生誕100年記念の寄稿
October 22, 2011
シェーンベルク 「フランツ・リスト その活動と本質」
本日10月22日はフランツ・リストの誕生日であり、200年前の今日フランツ・リストは誕生しました。今日ご紹介する文章は100年前の1911年に作曲家アルノルト・シェーンベルクがリスト生誕100年を記念して寄稿したものの抜粋です。
“偉大なる人物たちの重要性が例外なくそうであるように、リストの重要性もまた「信心」というものの中に見出すことができるのだ。いわばそれは熱狂的な類の信心であるが、そのような信心に心を支配された人間は常人とは大きく異なる。確信を持つのが常人ならば、信心に取り憑かれているのが偉人なのである。”

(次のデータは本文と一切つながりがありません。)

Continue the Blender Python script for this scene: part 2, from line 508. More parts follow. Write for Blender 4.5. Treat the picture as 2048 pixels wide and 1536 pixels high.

“リストにとってのこの熱狂的とも言える信心は他の偉大なるものたち同様に特徴的である。常に本能的なものに触れようとし、自我の根源の中に身を置き、彼は信心という能力を有していたのだ。己を信じ、己より偉大なるものを信じた。そして進化、文化、美、道徳、人間性を信じ、なによりも彼は神を信じていたのだ!このような信心は己を通じて導き出される精神性の高みへと他の者をも高めようとする、その人間の強烈な本能に起因するに他ならない。そのような人種はもはや芸術家ではない。むしろより偉大なる者 ―そう預言者なのだ!”
アルノルト・シェーンベルク
引用元:
Arnold Schönberg
Gesammelte Schriften 1: Stil und Gedanke / Aufsätze zur Musik
Franz Liszts Werk und Wesen : P169-173より抜粋
シェーンベルクはリストの「ファウスト交響曲」を高く評価していたようですが、それ以外のリスト作品をどのように評価していたかは僕は知りません。例えばピアニストのマウリツィオ・ポリーニはリストの後期作品をシェーンベルクなどの20世紀音楽へ繋がる作品群と定義しましたが、当のシェーンベルクはリストの後期作品をどう思っていたのか気になります。預言者と言うからにはやはりリストの先進性を評価していたのでしょうか?